La maggior parte dei paesi in difficoltà a causa dell’aumento del prezzo dei prodotti alimentari sono proprio africani. Tra quelli più a rischio figurano Kenya, Eritrea e Niger. Il Kenya ha pensato bene di risolvere la crisi politica scoppiata all’indomani delle elezioni dello scorso dicembre raddoppiando i ministeri del nuovo governo per far spazio al maggiore partito dell’opposizione e quindi moltiplicando gli oneri economici che la popolazione kenyana deve sostenere per mantenere l’apparato statale.
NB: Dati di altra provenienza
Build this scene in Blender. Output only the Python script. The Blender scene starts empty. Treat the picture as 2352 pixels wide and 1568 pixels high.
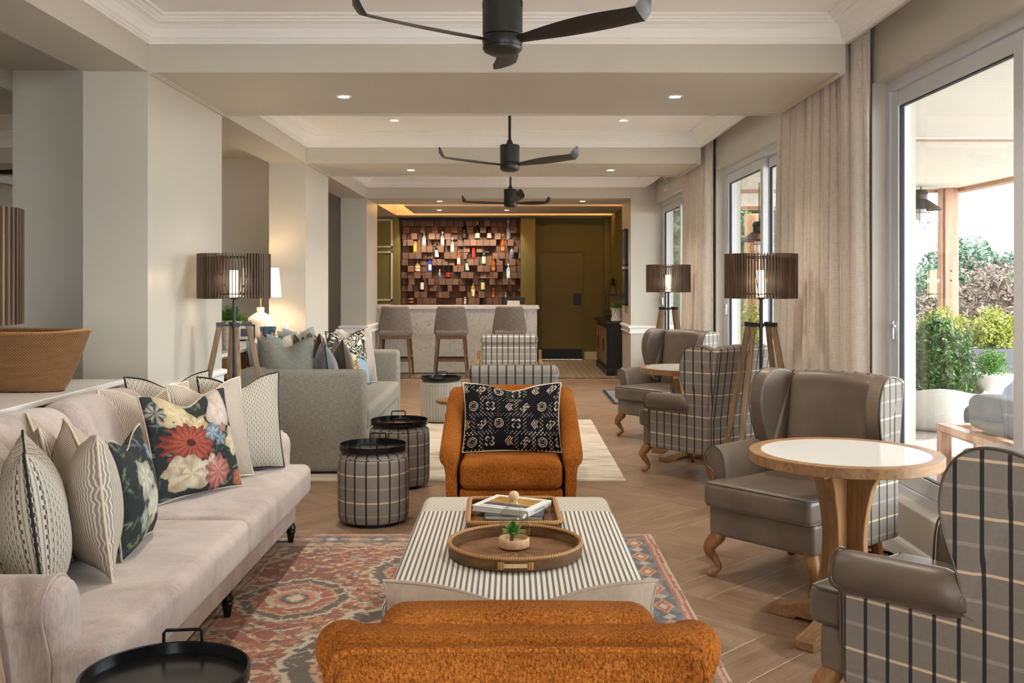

L’Eritrea, ritenuta una delle peggiori dittature del mondo, sollecita investimenti per superare l’agricoltura di sussistenza, ma impone ai suoi giovani una leva quasi permanente, lasciando gravare il peso produttivo su donne e bambini. Infine, il Niger, ultimo classificato nell’Indice dello sviluppo umano 2007-2008, ha appena varato una legge che aumenta stipendi, indennità e privilegi, nonostante lo stato d’allerta causato dalla ribellione tuareg nel nord e la cronica mancanza di fondi per i servizi sociali di base.